Le 1er juillet 1907, à la Chambre des députés, le ministre français des finances Joseph Caillaux fait planer cette menace : « Je n’ai pas l’habitude de crier très haut mes projets [...] ni les négociations que je puis conduire, mais j’engage ceux de mes compatriotes qui partiraient d’un pied léger, avec leurs titres sous les bras, pour la Suisse [...] à n’être pas trop étonnés si dans quelque temps ils avaient une petite surprise.

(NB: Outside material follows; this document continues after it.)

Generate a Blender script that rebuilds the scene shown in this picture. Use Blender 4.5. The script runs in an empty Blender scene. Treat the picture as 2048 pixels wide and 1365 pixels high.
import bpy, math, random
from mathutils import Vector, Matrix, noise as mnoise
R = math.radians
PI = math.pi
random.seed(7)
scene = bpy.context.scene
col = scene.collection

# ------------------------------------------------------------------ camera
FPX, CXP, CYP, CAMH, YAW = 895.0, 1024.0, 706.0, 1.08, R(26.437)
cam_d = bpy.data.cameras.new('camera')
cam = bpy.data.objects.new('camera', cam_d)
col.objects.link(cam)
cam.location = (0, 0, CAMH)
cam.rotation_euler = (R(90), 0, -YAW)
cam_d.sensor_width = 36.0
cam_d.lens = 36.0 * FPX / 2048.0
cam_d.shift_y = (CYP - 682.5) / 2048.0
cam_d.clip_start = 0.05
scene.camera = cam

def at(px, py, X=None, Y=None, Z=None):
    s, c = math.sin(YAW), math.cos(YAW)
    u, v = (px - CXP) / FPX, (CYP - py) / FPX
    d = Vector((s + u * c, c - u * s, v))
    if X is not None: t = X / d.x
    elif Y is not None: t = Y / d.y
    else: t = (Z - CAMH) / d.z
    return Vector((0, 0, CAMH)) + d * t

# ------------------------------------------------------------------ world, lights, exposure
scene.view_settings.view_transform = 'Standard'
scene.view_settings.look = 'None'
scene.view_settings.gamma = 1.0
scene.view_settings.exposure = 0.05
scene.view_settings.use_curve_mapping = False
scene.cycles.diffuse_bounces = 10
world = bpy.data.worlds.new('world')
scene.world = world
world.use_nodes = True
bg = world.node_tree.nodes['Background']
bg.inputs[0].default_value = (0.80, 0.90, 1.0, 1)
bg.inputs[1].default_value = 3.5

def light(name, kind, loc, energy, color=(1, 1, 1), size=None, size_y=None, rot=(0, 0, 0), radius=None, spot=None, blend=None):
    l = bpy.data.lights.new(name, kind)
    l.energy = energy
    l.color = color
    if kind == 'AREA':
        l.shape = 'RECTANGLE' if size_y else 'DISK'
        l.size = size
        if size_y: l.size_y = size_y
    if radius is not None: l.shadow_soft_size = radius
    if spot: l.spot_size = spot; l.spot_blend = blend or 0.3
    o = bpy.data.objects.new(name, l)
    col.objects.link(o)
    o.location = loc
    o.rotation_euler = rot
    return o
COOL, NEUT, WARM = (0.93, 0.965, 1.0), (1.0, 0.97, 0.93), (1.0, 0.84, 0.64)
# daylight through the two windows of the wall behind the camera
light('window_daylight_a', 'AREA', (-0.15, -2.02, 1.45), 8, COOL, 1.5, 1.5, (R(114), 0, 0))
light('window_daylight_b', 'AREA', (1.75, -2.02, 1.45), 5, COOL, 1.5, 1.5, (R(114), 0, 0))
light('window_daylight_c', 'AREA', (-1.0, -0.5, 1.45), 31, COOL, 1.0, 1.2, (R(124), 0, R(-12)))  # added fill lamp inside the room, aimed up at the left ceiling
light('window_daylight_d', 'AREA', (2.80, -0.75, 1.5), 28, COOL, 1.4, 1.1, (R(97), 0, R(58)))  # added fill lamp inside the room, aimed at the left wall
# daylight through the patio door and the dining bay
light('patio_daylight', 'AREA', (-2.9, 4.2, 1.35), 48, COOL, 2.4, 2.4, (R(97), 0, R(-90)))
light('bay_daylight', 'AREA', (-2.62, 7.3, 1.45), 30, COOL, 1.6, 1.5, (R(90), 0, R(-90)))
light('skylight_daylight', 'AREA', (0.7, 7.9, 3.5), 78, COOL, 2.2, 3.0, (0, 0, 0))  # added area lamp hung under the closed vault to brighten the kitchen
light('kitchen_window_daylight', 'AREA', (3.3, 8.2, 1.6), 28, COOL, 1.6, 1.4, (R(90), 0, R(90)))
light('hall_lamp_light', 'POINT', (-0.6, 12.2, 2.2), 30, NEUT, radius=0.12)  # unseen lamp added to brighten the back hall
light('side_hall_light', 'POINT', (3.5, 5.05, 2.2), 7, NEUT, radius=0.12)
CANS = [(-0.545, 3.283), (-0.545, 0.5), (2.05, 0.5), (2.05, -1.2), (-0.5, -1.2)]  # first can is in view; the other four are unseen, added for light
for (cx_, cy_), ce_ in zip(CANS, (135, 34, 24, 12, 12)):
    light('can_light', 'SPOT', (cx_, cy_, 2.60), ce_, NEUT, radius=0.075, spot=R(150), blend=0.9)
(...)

Dans tous les cas, je puis leur dire avec certitude que la réalisation d’accords [sur l’échange d’informations fiscales] n’est qu’une question de temps ; les accords aboutiront forcément quelque jour [1]. » Les démarches de Caillaux n’ont jamais porté leurs fruits.
« Le secret des banques n’est pas un dogme international [2] » : c’est par ces mots que, en octobre 1923 à la Société des nations (SDN), le chef de l’administration fiscale belge lance une offensive, appuyée par les représentants français, qui vise à obtenir de la Confédération un accord sur l’échange de renseignements fiscaux. L’offensive s’enlisera.
En octobre 1932, le gouvernement d’Edouard Herriot compte frapper un grand coup. Il fait perquisitionner les locaux parisiens d’une des principales banques suisses de l’époque, et met la main sur une liste de plus de mille ressortissants français — tous de la très haute société — qui fraudent le fisc avec son aide. Le scandale est d’importance, mais l’opération n’aura pas les résultats attendus. Elle poussera les autorités helvétiques à renforcer le secret bancaire en le protégeant spécifiquement par une loi adoptée en 1934. Et elle semble même avoir contribué à la chute du gouvernement Herriot, en décembre 1932 [3].